I am pretty sure my passport is expired, OP, and my mother lives overseas. It's not that there's a downside to having a valid passport, it's that it's not a pressing need - and I have plenty of actual pressing needs to take care of first.
Anonymous

My sympathies, OP.

My husband usually keeps up with passport requirements since we are foreigners and our families live overseas. However he lets other critical stuff slide, like carbon monoxide detectors (!!!), or bike helmet replacements, or replacing rotting siding.

He has ADHD. I have to keep on top of this stuff or nag him to do it.
Anonymous
Anonymous wrote:
Anonymous wrote:so you guys who are on husband's side - why wouldn't you get your passport renewed? what downside is there to having a valid passport?


I am pretty sure my passport is expired, OP, and my mother lives overseas.

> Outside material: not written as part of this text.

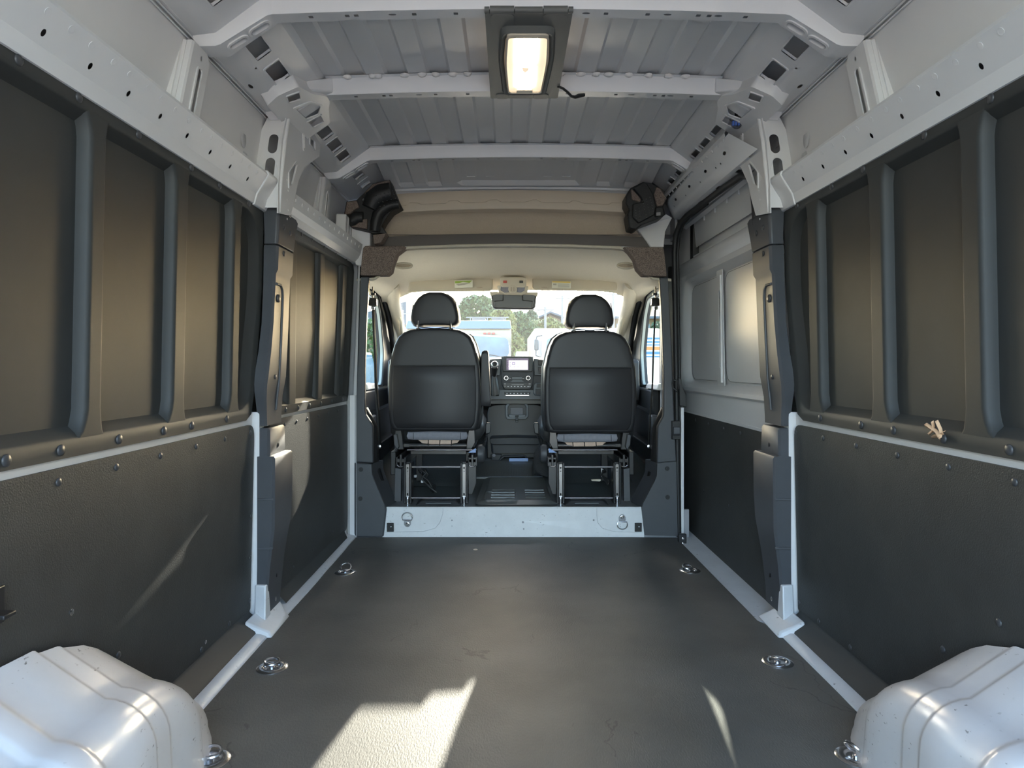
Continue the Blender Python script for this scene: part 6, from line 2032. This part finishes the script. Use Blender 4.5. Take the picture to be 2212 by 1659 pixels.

It's not that there's a downside to having a valid passport, it's that it's not a pressing need - and I have plenty of actual pressing needs to take care of first.


11:31 here. What if she has a health emergency? My BIL died suddenly overseas, and DH's new passport had not yet been delievered (as I wrote, he is usually on top of passports requirements). It was a nightmare weekend while we tried to get an emergency passport made so that we could make it to the funeral. Don't do that to yourself.
Anonymous
Anonymous wrote:
My sympathies, OP.

My husband usually keeps up with passport requirements since we are foreigners and our families live overseas. However he lets other critical stuff slide, like carbon monoxide detectors (!!!), or bike helmet replacements, or replacing rotting siding.

He has ADHD. I have to keep on top of this stuff or nag him to do it.


OP, does your DH let this stuff go? Yesterday was daylight savings -did he check smoke and CO detectors? If he didn't and you care less about those, then this is all about your disappointment in him for not loving what you love.